Nell’immediato dopoguerra il vescovo di Lubiana Gregor Rožman fu accusato di crimini orrendi e processato in contumacia. Quel procedimento aveva lo scopo di mettere sotto accusa tutta la chiesa.

Il clero e la religione, che erano stati centrali per la politica slovena sino a quel momento, in un battibaleno furono relegati in un cantuccio. In Slovenia il dialogo iniziò lentamente tra mille sospetti e prese slancio solo negli anni Ottanta. In quel periodo le autorità comuniste fecero aperture che vennero considerate inaudite nel resto della federazione.

Il 23 dicembre 1986 il presidente di una delle strutture del regime, Jože Smole, si presentò in televisione per fare ai cittadini gli auguri di Natale. Quando il giorno successivo il suo connazionale, Stane Dolanc, si recò alla riunione della presidenza della federazione jugoslava trovò ad attenderlo tutti gli altri membri che non mancarono di fargli beffardamente gli auguri.
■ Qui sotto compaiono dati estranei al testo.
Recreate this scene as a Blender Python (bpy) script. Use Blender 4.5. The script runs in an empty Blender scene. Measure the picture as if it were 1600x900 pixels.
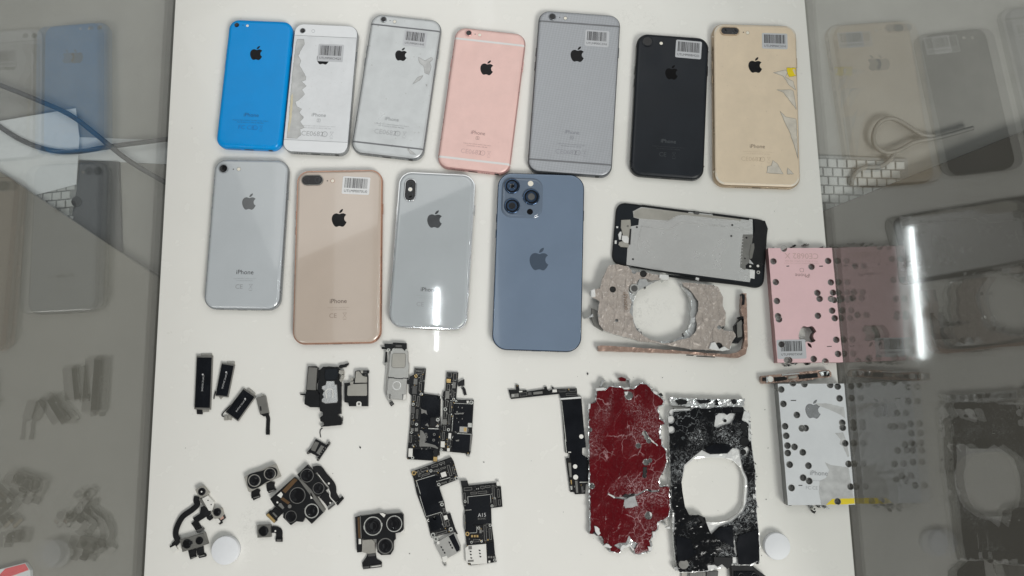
import bpy, math, random
from mathutils import Vector, Matrix, noise
from mathutils.geometry import delaunay_2d_cdt

# ------------------------------------------------------------------ camera, world, lamps
S = bpy.context.scene
COL = S.collection
MM = 0.001
F_PX, TILT, CAM = 1155.0, math.radians(8.9), (0.0, -103.0, 657.0)      # mm

cd = bpy.data.cameras.new('camera'); cam = bpy.data.objects.new('camera', cd); COL.objects.link(cam)
cd.sensor_width = 36.0; cd.lens = F_PX / 1600 * 36.0; cd.clip_start = 0.01; cd.clip_end = 50
cam.location = [v * MM for v in CAM]; cam.rotation_euler = (TILT, 0, 0)
S.camera = cam

w = bpy.data.worlds.new('World'); S.world = w; w.use_nodes = True
w.node_tree.nodes['Background'].inputs[0].default_value = (0.98, 1.0, 1.0, 1)
w.node_tree.nodes['Background'].inputs[1].default_value = 0.27

S.view_settings.view_transform = 'Standard'; S.view_settings.look = 'None'
S.view_settings.exposure = 0.0; S.view_settings.gamma = 1.0
S.cycles.max_bounces = 10; S.cycles.transparent_max_bounces = 24
S.cycles.caustics_reflective = False; S.cycles.caustics_refractive = False
try: S.cycles.use_denoising = True
except Exception: pass

def P(x, y, h=0.0):
    """photo pixel -> point on the horizontal plane at height h (mm)"""
    a = (x - 800) / F_PX; b = (450 - y) / F_PX
    dy = math.sin(TILT) + b * math.cos(TILT); dz = -math.cos(TILT) + b * math.sin(TILT)
    t = (CAM[2] - h) / -dz
    return Vector((CAM[0] + a * t, CAM[1] + dy * t))

def area_lamp(name, loc, target, sx, sy, watts, col, spin=None):
    l = bpy.data.lights.new(name, 'AREA'); l.shape = 'RECTANGLE'; l.size = sx; l.size_y = sy
    l.energy = watts; l.color = col
    o = bpy.data.objects.new(name, l); COL.objects.link(o); o.location = loc
    if spin is None:
        o.rotation_euler = (Vector(target) - Vector(loc)).to_track_quat('-Z', 'Y').to_euler()
    else:
        o.rotation_euler = (0, 0, spin)
    return o
# ceiling panel of the shop, behind the right shoulder
area_lamp('ceiling_panel', (1.9, -2.4, 3.0), (0, 0, 0), 1.7, 1.3, 121.0, (1.0, 0.985, 0.95))
# dim panel added overhead for a slanting edge mirrored faintly in the phone backs
def added_flat_panel(pxs, h, width, watts):
    a, c = [P(*p, 14 - h) for p in pxs]; d = c - a; n = Vector((-d.y, d.x)).normalized(); m = (a + c) / 2 + n * width * 500
    area_lamp('ceiling_panel', (m.x * MM, m.y * MM, h * MM), None, d.length * MM, width, watts, (1.0, 1.0, 0.98), spin=math.atan2(d.y, d.x))
added_flat_panel(((430, 420), (1190, 95)), 1500.0, 0.85, 5.0)
# the two ceiling tubes whose mirror images show as white streaks
TUBE_H = 1250.0
def tube(px0, px1, plane, width, watts):
    a = P(*px0, 2 * plane - TUBE_H); b = P(*px1, 2 * plane - TUBE_H)
    m = (a + b) / 2; d = b - a
    area_lamp('ceiling_tube', (m.x * MM, m.y * MM, TUBE_H * MM), None, width, d.length * MM, watts, (0.92, 0.98, 1.0),
              spin=math.atan2(d.y, d.x) - math.pi / 2)
tube((683, 452), (681, 548), 5.0, 0.0085, 0.36)
tube((1423, 355), (1441, 560), -24.0, 0.0105, 1.15)
tube((1403, 350), (1417, 556), -24.0, 0.012, 0.10)  # extra dim tube, added as the streak's fainter second image in the glass
tube((752, -160), (772, 1000), 0.0, 0.055, 0.42)       # long dim strip lights that leave the pale upright sheen on the board
tube((560, -160), (548, 1000), 0.0, 0.10, 0.40)

# ------------------------------------------------------------------ materials
def lin(c):
    if isinstance(c, str):
        c = [int(c[i:i + 2], 16) / 255 for i in (1, 3, 5)]
        c = [v / 12.92 if v <= .04045 else ((v + .055) / 1.055) ** 2.4 for v in c]
    return (*c, 1.0)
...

Con l’avvento della democrazia la chiesa ricominciò a ricostruirsi un ruolo pubblico nella società; ma i tentativi di imporre i propri precetti morali vennero sempre accolti con fastidio. Subito dopo l’indipendenza, infatti, si iniziò a discutere dell’aborto, si pensò che si potesse arrivare a vietarlo. Alla fine il diritto all’interruzione di gravidanza fu cementato inserendolo addirittura nella costituzione. La chiesa, poi, si trovò al centro delle polemiche per le richieste di denazionalizzazione di vaste aree boschive e di moltissimi edifici requisiti dal regime comunista.
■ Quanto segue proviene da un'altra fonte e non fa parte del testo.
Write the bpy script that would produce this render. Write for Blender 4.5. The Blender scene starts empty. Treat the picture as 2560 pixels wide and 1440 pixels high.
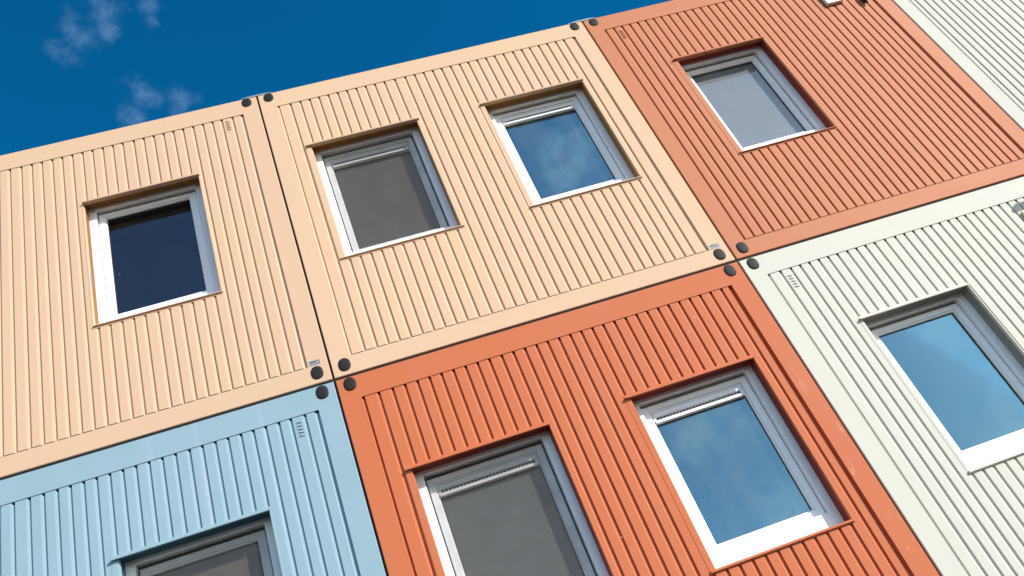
import bpy, bmesh, math, random
from mathutils import Matrix, Vector
random.seed(7)
scene = bpy.context.scene
COL = scene.collection

# ------------------------------------------------------------------ helpers
def link(name, bm, mats, parent=None, smooth=False):
    me = bpy.data.meshes.new(name)
    bmesh.ops.recalc_face_normals(bm, faces=bm.faces)
    bm.to_mesh(me); bm.free()
    if not isinstance(mats, (list, tuple)): mats = [mats]
    for m in mats: me.materials.append(m)
    if smooth:
        for p in me.polygons: p.use_smooth = True
    o = bpy.data.objects.new(name, me)
    COL.objects.link(o)
    if parent is not None: o.parent = parent
    return o

def thing(name, label, cat, loc=(0, 0, 0), group=None):
    o = bpy.data.objects.new(name, None)
    o.empty_display_size = .3
    COL.objects.link(o)
    o.location = loc
    o['label'] = label; o['category'] = cat
    if group: o['group'] = group
    return o

def box(bm, x0, x1, y0, y1, z0, z1, bevel=0, mat=0):
    vs = [bm.verts.new((x, y, z)) for x in (x0, x1) for y in (y0, y1) for z in (z0, z1)]
    idx = [(0, 1, 3, 2), (4, 6, 7, 5), (0, 4, 5, 1), (2, 3, 7, 6), (0, 2, 6, 4), (1, 5, 7, 3)]
    fs = [bm.faces.new([vs[i] for i in f]) for f in idx]
    for f in fs: f.material_index = mat
    if bevel:
        es = set(e for f in fs for e in f.edges)
        r = bmesh.ops.bevel(bm, geom=list(es), offset=bevel, segments=1, affect='EDGES', profile=.5)
        for f in r['faces']: f.material_index = mat
    return fs

def ring(bm, o, i, yf, yb, bev=0.0, ibev=0.0):
    """mitred rectangular ring; o / i = (x0,x1,z0,z1) outer and inner, front yf, back yb"""
    def loop(r, d, y):
        x0, x1, z0, z1 = r
        return [bm.verts.new(c) for c in ((x0+d, y, z0+d), (x1-d, y, z0+d), (x1-d, y, z1-d), (x0+d, y, z1-d))]
    L = [loop(o, 0, yb)]
    if bev: L += [loop(o, 0, yf+bev), loop(o, bev, yf)]
    else: L += [loop(o, 0, yf)]
    if ibev: L += [loop(i, -ibev, yf), loop(i, 0, yf+ibev)]
    else: L += [loop(i, 0, yf)]
    L += [loop(i, 0, yb)]
    L.append(L[0])
    for a, b in zip(L, L[1:]):
        for k in range(4):
            bm.faces.new((a[k], a[(k+1) % 4], b[(k+1) % 4], b[k]))

# ------------------------------------------------------------------ materials
def newmat(name):
    m = bpy.data.materials.new(name); m.use_nodes = True
    nt = m.node_tree; nt.nodes.clear()
    out = nt.nodes.new('ShaderNodeOutputMaterial')
    return m, nt, out
def N(nt, t, **k):
    n = nt.nodes.new(t)
    for a, v in k.items(): setattr(n, a, v)
    return n
def ramp(nt, fac, p0, p1, c0=(0, 0, 0, 1), c1=(1, 1, 1, 1)):
    r = N(nt, 'ShaderNodeValToRGB')
    r.color_ramp.elements[0].position = p0; r.color_ramp.elements[1].position = p1
    r.color_ramp.elements[0].color = c0; r.color_ramp.elements[1].color = c1
    nt.links.new(fac, r.inputs[0]); return r
def noise(nt, vec, scale, detail=4, rough=.5, sc=None, loc=(0, 0, 0)):
    mp = N(nt, 'ShaderNodeMapping'); nt.links.new(vec, mp.inputs[0])
    mp.inputs['Location'].default_value = loc
    if sc: mp.inputs['Scale'].default_value = sc
    n = N(nt, 'ShaderNodeTexNoise'); n.inputs['Scale'].default_value = scale
    n.inputs['Detail'].default_value = detail; n.inputs['Roughness'].default_value = rough
    nt.links.new(mp.outputs[0], n.inputs['Vector']); return n
def mixc(nt, fac, a, b, blend='MIX'):
    m = N(nt, 'ShaderNodeMix', data_type='RGBA', blend_type=blend)
    for s, v in ((0, fac), (6, a), (7, b)):
        if hasattr(v, 'links'): nt.links.new(v, m.inputs[s])
        else: m.inputs[s].default_value = v
    return m.outputs[2]

def paint(name, c, tint, rough=.60, streak=None, scratch=None, seed=0, spec=.16, dirt=(.42, .36, .30, 1)):
    """sheet-metal paint: mottled tone, faint dirt runs, small chips, slightly wavy sheet"""
    m, nt, out = newmat(name)
    tc = N(nt, 'ShaderNodeTexCoord'); P = tc.outputs['Object']
    base = (*c, 1); tin = (*tint, 1)
    n1 = noise(nt, P, 1.6, 5, .6, loc=(seed, 3*seed, seed))
    col = mixc(nt, ramp(nt, n1.outputs[0], .35, .68).outputs[0], base, tin)
    # vertical dirt runs
    n2 = noise(nt, P, 9, 5, .65, sc=(1, 1, .07), loc=(seed*2, 0, seed))
    r2 = ramp(nt, n2.outputs[0], .52, .80)
    g = N(nt, 'ShaderNodeMath', operation='MULTIPLY'); g.inputs[1].default_value = .22
    nt.links.new(r2.outputs[0], g.inputs[0])
    col = mixc(nt, g.outputs[0], col, tuple(base[i]*.5+dirt[i]*.5 for i in range(3))+(1,))
    # fine speckle
    n3 = noise(nt, P, 60, 3, .6)
    r3 = ramp(nt, n3.outputs[0], .70, .76)
    g3 = N(nt, 'ShaderNodeMath', operation='MULTIPLY'); g3.inputs[1].default_value = .18
    nt.links.new(r3.outputs[0], g3.inputs[0])
    col = mixc(nt, g3.outputs[0], col, (.25, .2, .17, 1))
    if streak:   # pale chalky vertical runs
        n4 = noise(nt, P, 5.5, 3, .5, sc=(1, 1, .02), loc=(seed+4, 0, 0))
        r4 = ramp(nt, n4.outputs[0], .60, .70)
        g4 = N(nt, 'ShaderNodeMath', operation='MULTIPLY'); g4.inputs[1].default_value = .5
        nt.links.new(r4.outputs[0], g4.inputs[0])
        col = mixc(nt, g4.outputs[0], col, (*streak, 1))
    if scratch:  # pale scrapes low on the right post: (colour, x centre, half width, top z)
        sc_c, sx, sw, stop = scratch
        n5 = noise(nt, P, 17, 6, .75, sc=(1.15, 1, .17), loc=(seed, 0, 2))
        r5 = ramp(nt, n5.outputs[0], .60, .67, (0, 0, 0, 1), (.6, .6, .6, 1))
        sep = N(nt, 'ShaderNodeSeparateXYZ'); nt.links.new(P, sep.inputs[0])
        a = N(nt, 'ShaderNodeMath', operation='SUBTRACT'); nt.links.new(sep.outputs[0], a.inputs[0]); a.inputs[1].default_value = sx
        b = N(nt, 'ShaderNodeMath', operation='ABSOLUTE'); nt.links.new(a.outputs[0], b.inputs[0])
        w = N(nt, 'ShaderNodeMapRange'); nt.links.new(b.outputs[0], w.inputs[0])
        w.inputs[1].default_value = sw; w.inputs[2].default_value = sw*.6; w.inputs[3].default_value = 0; w.inputs[4].default_value = 1
        h = N(nt, 'ShaderNodeMapRange'); nt.links.new(sep.outputs[2], h.inputs[0])
        h.inputs[1].default_value = stop; h.inputs[2].default_value = stop-.6; h.inputs[3].default_value = 0; h.inputs[4].default_value = 1
        q = N(nt, 'ShaderNodeMath', operation='MULTIPLY'); nt.links.new(w.outputs[0], q.inputs[0]); nt.links.new(h.outputs[0], q.inputs[1])
        q2 = N(nt, 'ShaderNodeMath', operation='MULTIPLY'); nt.links.new(q.outputs[0], q2.inputs[0]); nt.links.new(r5.outputs[0], q2.inputs[1])
        col = mixc(nt, q2.outputs[0], col, (*sc_c, 1))
    bs = N(nt, 'ShaderNodeBsdfPrincipled')
    nt.links.new(col, bs.inputs['Base Color'])
    rr = N(nt, 'ShaderNodeMapRange'); nt.links.new(n1.outputs[0], rr.inputs[0])
    rr.inputs[3].default_value = rough-.06; rr.inputs[4].default_value = rough+.10
    nt.links.new(rr.outputs[0], bs.inputs['Roughness'])
    bs.inputs['Specular IOR Level'].default_value = spec
    n6 = noise(nt, P, 3.0, 2, .4, loc=(seed, 1, 5))
    n7 = noise(nt, P, 180, 2, .5)
    ad = N(nt, 'ShaderNodeMath', operation='MULTIPLY_ADD'); nt.links.new(n7.outputs[0], ad.inputs[0])
    ad.inputs[1].default_value = .02; nt.links.new(n6.outputs[0], ad.inputs[2])
    bp = N(nt, 'ShaderNodeBump'); bp.inputs['Strength'].default_value = .35; bp.inputs['Distance'].default_value = .006
    nt.links.new(ad.outputs[0], bp.inputs['Height']); nt.links.new(bp.outputs[0], bs.inputs['Normal'])
    nt.links.new(bs.outputs[0], out.inputs[0])
    return m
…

I rapporti tra stato e chiesa si inasprirono notevolmente nel 1997, quando venne nominato arcivescovo di Lubiana, Franc Rode. Se il suo predecessore, Alojz Šuštar, era stato un campione di diplomazia. Rode dimostrò, invece, di non avere peli sulla lingua. I suoi contrasti con le autorità dello stato furono all’ordine del giorno. Quando, nel 2004, fu chiamato in Vaticano, per andare a guidare un dicastero della curia romana e vestire la porpora cardinalizia, Rode non mancò di commentare sarcasticamente che “in Slovenia chi vuol far carriera deve nascondere la propria fede”.

Al suo posto venne nominato Alojz Uran. Il suo insediamento coincise con il cambio della guardia anche ai vertici del governo sloveno. Le elezioni avevano portato alla vittoria del centrodestra. Uran per indole era molto diverso dal suo predecessore: più attento alle questioni pastorali che a quelle “politiche” ha di fatto tolto, in questi anni, la chiesa dalle polemiche e dalle prime pagine dei giornali, almeno fino alle elezioni dello scorso anno, che hanno visto nuovamente prevalere il centrosinistra.
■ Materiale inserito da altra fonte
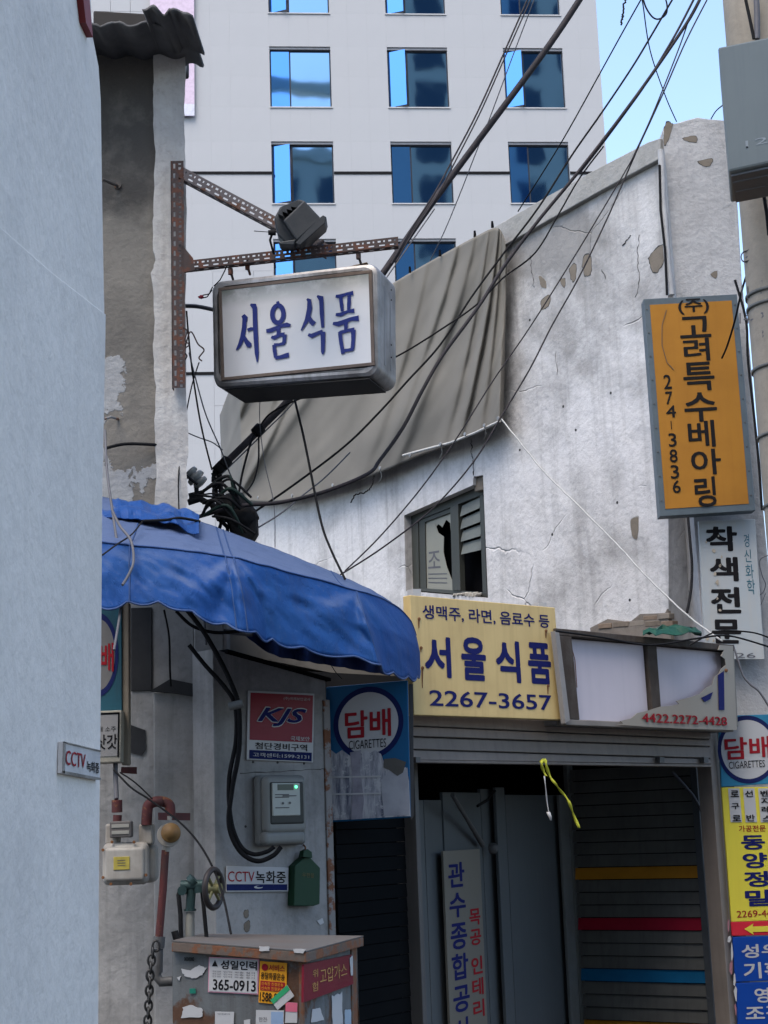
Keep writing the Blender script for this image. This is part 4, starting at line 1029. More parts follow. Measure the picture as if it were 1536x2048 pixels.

Ora al suo posto ci sarà Anton Stres. Si tratta di un volto noto della chiesa slovena, che da anni cura i rapporti tra stato e chiesa. Profondo conoscitore di Hegel ed anche di Marx ha fatto tutta la sua carriera in Slovenia, quindi comprende profondamente gli umori del paese e dei suoi politici.

Proprio Stres, subito dopo le elezioni, non aveva mancato di polemizzare con la nuova coalizione. Immediatamente ha preso di mira l’intenzione di ridefinire il rapporto tra stato e comunità religiose. Poi ha messo sotto accusa l’atteggiamento che i mass-media avrebbero nei confronti della chiesa e della religione, i tentativi di “riabilitare il comunismo” e l’intitolazione di una strada al maresciallo Tito a Lubiana. Sempre lui ha anche polemizzato sulla bozza del nuovo codice di famiglia che, se approvato, equiparerebbe gli sposati alle coppie di fatto e consentirebbe i matrimoni tra partner dello stesso sesso.

Per la chiesa del resto la recente nomina di Aleš Gulič a capo dell’ufficio governativo per i rapporti con le comunità religiose è stato un vero e proprio schiaffo in faccia Qualcuno vede proprio in questa mossa una delle ragioni dell’avvicendamento alla guida dell’arcivescovado di Lubiana.

Con la nomina di Stres il clero, indubbiamente, tornerà maggiormente nell’arena politica, anche se probabilmente non si arriverà agli inasprimenti che si sono registrati nel periodo Rode. Il nuovo arcivescovo, comunque, ha cercato di usare toni pacati, ma ha anche precisato che la Slovenia è l’unico paese a maggioranza cattolica che non ha di diritto un suo cardinale. Del resto – ha aggiunto – ad uno stato dove continuamente si sputa sulla chiesa non ha senso dare un cardinale.